Für das Projekt entwickelten die Forscher eine besonders leistungsfähige
Version ihres hoch-parallelen bewegten Gitter-Codes AREPO und setzten ihn auf
der „Hazel-Hen“ Maschine am Höchstleistungsrechenzentrum Stuttgart ein, dem
schnellsten deutschen Großrechner, der aktuell auf Platz 19 der Top 500
Supercomputer steht. IllustrisTNG ist das bisher größte hydrodynamische
Simulationsprojekt über die Entwicklung kosmischer Strukturen. Für eine der
beiden Hauptberechnungen arbeiteten mehr als 24.000 Prozessoren über zwei Monate
an der Entstehung von Millionen von Galaxien, in einer repräsentativen Region
des Universums von knapp einer Milliarde Lichtjahre Kantenlänge.
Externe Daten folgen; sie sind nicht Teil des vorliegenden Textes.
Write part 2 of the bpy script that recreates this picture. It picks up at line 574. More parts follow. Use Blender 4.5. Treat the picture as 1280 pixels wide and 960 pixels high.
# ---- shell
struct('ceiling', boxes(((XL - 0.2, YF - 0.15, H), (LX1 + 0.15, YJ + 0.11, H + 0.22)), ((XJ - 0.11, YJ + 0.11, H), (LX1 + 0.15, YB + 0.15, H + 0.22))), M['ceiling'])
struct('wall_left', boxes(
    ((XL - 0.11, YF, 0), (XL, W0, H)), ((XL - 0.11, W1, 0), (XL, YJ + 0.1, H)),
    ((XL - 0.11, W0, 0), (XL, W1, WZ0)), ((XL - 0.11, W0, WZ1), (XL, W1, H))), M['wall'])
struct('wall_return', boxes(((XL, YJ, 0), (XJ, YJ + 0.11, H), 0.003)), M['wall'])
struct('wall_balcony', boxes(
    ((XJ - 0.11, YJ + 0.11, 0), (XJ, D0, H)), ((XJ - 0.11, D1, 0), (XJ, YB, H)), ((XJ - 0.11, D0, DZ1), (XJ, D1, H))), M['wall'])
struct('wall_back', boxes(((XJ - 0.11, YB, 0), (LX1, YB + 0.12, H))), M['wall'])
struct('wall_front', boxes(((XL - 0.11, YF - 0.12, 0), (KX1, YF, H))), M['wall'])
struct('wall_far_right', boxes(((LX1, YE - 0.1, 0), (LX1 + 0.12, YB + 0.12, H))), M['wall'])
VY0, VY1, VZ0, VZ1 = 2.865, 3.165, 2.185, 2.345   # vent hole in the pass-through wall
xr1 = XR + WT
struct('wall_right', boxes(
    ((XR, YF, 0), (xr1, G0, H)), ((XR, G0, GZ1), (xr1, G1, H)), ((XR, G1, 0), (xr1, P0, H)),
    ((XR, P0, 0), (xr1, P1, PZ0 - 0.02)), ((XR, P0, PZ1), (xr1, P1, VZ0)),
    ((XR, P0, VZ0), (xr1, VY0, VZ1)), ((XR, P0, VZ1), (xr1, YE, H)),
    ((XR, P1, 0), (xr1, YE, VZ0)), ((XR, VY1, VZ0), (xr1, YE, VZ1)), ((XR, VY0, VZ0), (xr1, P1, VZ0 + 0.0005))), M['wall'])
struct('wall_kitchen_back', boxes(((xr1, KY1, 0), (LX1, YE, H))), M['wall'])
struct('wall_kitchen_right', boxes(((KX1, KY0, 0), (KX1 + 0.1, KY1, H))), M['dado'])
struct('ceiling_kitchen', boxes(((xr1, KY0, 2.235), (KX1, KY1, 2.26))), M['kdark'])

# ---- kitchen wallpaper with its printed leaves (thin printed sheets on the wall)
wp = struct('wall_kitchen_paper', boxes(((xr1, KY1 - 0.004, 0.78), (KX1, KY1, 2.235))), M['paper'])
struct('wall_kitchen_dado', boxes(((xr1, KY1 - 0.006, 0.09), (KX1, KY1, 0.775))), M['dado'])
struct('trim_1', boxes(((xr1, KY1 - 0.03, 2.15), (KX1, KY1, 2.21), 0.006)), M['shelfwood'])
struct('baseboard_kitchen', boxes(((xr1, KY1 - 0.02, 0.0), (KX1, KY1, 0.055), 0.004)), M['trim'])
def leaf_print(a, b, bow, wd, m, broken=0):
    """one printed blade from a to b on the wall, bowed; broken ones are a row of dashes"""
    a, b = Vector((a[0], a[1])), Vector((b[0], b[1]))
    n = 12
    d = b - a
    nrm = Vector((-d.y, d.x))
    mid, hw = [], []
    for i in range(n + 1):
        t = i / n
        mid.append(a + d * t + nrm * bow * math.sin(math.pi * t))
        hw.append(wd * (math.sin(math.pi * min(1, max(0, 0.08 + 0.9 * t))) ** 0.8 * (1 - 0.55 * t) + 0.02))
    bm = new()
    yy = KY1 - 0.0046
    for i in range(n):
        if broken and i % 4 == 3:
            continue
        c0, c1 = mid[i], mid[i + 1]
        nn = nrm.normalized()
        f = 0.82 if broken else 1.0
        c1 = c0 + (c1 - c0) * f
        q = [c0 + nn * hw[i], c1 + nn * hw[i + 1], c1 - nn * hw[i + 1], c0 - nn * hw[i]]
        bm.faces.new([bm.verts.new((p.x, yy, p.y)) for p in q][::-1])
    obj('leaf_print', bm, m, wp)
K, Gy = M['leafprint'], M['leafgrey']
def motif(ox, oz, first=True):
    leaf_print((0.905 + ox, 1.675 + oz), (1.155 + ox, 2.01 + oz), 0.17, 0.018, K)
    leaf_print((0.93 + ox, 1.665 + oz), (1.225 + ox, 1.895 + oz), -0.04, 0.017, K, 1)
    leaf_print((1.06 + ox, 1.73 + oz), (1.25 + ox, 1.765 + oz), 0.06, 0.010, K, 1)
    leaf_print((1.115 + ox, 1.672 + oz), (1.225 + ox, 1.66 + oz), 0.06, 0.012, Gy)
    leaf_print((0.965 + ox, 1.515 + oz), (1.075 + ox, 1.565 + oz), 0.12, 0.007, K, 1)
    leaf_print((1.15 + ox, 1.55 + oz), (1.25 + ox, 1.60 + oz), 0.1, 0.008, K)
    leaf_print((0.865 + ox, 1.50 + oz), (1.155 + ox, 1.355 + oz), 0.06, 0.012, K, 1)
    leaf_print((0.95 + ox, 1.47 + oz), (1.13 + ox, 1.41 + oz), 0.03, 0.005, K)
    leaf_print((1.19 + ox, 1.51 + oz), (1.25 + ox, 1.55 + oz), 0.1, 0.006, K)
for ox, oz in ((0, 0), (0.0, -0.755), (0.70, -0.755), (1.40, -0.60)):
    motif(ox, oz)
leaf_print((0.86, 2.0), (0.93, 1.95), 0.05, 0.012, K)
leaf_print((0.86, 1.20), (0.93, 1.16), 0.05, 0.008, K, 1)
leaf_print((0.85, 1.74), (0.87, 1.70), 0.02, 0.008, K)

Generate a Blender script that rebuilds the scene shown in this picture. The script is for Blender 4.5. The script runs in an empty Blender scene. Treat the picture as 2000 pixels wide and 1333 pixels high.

"Dank der Rechenzeit des deutschen Gauss-Zentrums für Supercomputing konnten
wir den Stand der Wissenschaft in diesem Bereich neu definieren", erklärt
Springel. "Die neuen Simulationen erzeugten mehr als 500 Terabyte
Simulationsdaten. Die Auswertung dieses riesigen Datenberges wird uns noch über
Jahre hinweg beschäftigen und verspricht viele weitere spannende Erkenntnisse
über unterschiedliche astrophysikalische Prozesse."
Die Ergebnisse werden in drei Fachartikeln beschrieben, die in den
Monthly Notices of the Royal Astronomical Society veröffentlicht wurden.